In all my years working on Hemi's I've never seen oil leak past the sparkplugs into the cylinder. It only occurs when you pull the plugs and if the aluminum tube retainer is pulled up before the oil is wiped away around it. Since you are where you are at pull the number 1 cylinder intake valve spring and see what you are dealing with.
You need a valve spring compressor, mine is a sunpro or something like that, cheap. It has a screw top and legs that hook into the spring. Screwing the top down with the legs in the spring compresses it. You also need a pencil magnet and about a foot of 1/4" nylon rope. Bring the engine up on No 1 compression, both int and exh will be closed. Use a piece of soft wire and feed an inch or so of the rope thrpogh the sparkplug hole under the intake valve. This will keep the valve if it drops from hitting the piston. The valve can only drop a half inch or less before the piston stops it. Since the valve job is brand new the keepers shouldn't be frozen in the valve retainer. Ust the valve spring compressor and compress the valve. Usually the spring comes up, push down on the compressor and it should free up the keepers. Use the pencil magnet to remove them. Its a good idea to put a shop rag around the valve, sometimes my palsey kicks in I get the shakes and will knock one off the magnet.
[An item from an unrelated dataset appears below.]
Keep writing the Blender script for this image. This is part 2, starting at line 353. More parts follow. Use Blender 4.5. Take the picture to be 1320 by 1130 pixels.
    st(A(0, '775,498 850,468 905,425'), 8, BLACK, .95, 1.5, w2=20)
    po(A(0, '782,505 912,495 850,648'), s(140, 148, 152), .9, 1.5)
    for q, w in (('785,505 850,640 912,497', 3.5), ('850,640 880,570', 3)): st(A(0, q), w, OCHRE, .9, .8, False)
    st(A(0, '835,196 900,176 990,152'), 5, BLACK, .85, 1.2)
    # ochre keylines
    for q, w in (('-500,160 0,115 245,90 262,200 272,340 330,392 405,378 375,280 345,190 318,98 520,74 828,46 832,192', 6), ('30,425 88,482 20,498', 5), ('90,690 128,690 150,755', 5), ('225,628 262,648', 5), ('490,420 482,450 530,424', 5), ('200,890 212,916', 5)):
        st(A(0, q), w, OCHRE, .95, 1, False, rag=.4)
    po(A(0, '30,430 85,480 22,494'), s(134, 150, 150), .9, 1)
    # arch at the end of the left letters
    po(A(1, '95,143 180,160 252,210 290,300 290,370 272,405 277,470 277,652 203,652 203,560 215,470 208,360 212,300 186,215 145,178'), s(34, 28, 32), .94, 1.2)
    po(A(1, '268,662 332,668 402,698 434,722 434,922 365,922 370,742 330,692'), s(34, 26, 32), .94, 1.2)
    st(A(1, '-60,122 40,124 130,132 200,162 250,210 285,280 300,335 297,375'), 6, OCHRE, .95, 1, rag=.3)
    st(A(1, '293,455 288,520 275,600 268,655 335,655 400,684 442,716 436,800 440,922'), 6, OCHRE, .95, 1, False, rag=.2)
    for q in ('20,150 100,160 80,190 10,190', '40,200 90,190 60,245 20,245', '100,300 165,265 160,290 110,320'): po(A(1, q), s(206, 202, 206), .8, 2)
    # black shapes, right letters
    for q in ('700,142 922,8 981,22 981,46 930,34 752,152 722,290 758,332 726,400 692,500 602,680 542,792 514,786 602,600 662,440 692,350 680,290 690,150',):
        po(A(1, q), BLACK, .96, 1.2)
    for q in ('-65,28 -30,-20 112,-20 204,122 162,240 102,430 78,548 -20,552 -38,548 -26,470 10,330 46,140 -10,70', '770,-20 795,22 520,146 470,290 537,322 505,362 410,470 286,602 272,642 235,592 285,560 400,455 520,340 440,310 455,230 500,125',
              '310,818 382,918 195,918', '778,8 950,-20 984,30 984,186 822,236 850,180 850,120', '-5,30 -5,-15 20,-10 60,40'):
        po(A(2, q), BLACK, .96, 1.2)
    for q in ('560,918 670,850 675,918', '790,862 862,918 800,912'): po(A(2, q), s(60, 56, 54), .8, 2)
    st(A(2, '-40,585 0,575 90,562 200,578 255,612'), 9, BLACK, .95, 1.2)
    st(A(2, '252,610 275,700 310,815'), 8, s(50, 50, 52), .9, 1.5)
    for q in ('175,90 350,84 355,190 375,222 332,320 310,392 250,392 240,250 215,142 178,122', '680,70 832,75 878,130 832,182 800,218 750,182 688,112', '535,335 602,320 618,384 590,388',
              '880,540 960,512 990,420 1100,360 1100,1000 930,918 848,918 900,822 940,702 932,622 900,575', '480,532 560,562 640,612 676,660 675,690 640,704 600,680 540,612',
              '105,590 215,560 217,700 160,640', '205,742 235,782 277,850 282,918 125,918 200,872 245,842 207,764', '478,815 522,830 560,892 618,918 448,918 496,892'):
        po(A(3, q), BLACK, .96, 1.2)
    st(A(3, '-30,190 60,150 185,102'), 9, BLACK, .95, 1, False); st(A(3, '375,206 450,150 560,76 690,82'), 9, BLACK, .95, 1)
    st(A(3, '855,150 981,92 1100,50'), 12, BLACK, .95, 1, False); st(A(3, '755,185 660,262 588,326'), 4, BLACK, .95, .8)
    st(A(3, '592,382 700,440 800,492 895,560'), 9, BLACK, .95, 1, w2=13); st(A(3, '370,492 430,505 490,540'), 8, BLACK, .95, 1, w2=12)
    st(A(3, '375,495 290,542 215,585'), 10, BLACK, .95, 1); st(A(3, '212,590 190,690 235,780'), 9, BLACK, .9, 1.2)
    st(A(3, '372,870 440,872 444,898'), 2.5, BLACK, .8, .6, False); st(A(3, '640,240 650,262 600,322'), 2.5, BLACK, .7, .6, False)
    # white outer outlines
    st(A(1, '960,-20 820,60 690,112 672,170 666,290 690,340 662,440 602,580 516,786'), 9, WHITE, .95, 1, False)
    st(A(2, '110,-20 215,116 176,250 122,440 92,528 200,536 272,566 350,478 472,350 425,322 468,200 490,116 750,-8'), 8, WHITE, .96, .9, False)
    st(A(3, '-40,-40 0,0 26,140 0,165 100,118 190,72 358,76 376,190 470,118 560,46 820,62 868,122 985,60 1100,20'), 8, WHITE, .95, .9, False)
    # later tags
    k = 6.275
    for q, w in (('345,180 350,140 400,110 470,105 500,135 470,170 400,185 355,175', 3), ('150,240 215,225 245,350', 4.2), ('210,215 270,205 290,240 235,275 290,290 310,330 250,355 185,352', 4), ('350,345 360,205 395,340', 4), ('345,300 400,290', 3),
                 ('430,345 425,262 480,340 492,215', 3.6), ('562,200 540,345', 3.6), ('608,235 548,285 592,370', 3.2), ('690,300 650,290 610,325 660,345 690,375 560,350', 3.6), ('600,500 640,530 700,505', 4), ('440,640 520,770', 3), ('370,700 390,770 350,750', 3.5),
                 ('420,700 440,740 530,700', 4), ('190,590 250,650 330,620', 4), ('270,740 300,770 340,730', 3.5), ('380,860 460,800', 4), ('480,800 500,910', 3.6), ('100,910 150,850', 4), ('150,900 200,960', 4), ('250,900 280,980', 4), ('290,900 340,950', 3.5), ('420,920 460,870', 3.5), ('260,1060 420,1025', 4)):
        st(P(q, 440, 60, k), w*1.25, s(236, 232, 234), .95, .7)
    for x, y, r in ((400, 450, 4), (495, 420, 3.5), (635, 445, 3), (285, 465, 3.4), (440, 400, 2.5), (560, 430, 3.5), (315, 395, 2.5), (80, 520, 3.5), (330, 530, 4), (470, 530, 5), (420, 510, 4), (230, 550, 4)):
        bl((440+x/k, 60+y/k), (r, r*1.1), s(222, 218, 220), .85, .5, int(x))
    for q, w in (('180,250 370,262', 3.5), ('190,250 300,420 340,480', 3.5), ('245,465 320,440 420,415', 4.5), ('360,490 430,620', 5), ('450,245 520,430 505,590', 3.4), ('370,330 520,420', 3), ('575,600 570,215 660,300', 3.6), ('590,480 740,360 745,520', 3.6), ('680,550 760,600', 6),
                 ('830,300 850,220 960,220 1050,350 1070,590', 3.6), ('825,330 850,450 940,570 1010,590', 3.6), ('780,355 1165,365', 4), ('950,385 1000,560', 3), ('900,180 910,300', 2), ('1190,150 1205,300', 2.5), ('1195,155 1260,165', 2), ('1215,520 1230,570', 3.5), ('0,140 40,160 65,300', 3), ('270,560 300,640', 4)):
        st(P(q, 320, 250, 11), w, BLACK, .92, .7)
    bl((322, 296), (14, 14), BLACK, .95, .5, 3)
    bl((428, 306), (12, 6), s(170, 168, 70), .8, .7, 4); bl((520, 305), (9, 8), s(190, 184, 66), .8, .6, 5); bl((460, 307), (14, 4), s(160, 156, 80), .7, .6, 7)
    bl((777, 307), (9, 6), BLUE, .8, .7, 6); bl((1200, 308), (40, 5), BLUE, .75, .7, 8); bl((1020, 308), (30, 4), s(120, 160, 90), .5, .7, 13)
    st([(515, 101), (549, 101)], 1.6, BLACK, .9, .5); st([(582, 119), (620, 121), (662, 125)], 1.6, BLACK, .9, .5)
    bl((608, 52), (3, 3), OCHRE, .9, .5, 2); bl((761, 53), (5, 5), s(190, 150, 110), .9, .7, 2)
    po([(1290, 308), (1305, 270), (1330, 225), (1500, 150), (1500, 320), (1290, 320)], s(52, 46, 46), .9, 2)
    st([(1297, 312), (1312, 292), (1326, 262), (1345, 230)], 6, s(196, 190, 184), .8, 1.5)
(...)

now you can lift the spring and retainer off the valve. IF you have umbrella valve seals pull the head and go get some of the good teflon ones that require the valve guides to be milled for them to attach too. Now comes the hard part. If they are the good type guides, (they'll have a metal band around the top and bottom to firmly grip the valve stem and guide) look to see if they are new. Do not remove the seal yet! If the springs were replaced any competent shop will replace the seals at the same time. See if they look like the retainer may have contacted the top. Take a hold of the valve stem and slowly slide the valve up and down. It should not slid to easily, if it drops immediately when you removed the keepers then its probably bad seals. Now the good news, you can replace these your self. Simply get a set and do each valve one at a time. Make sure you use the plastic protector on the valve when you push the new seal down. If you are going to do this, go ahead and remove the seal your looking at. Once you pull it up over the valve stem, its ruined. The groves in the valve will destroy the seals ability to control oil.
Good luck dude, wish I was there to help ya.
I'm sure the crew will chime in on anything I missed.
Forgot two things. If it still has springs between the rocker arms You can back off the adjuster till the ball and socket clear and then you can move the rocker out of the way of the push rod, rotate it up and out of the way. That way you want have to remove the whole rocker arm assembly. If it has locks or shims you'll probably have to do that.
Second if everything looks good replace the valve spring and run a compression test. You could have a broken ring. But I'd place my money on valve seals. A compression test isn't a bad idea anyway.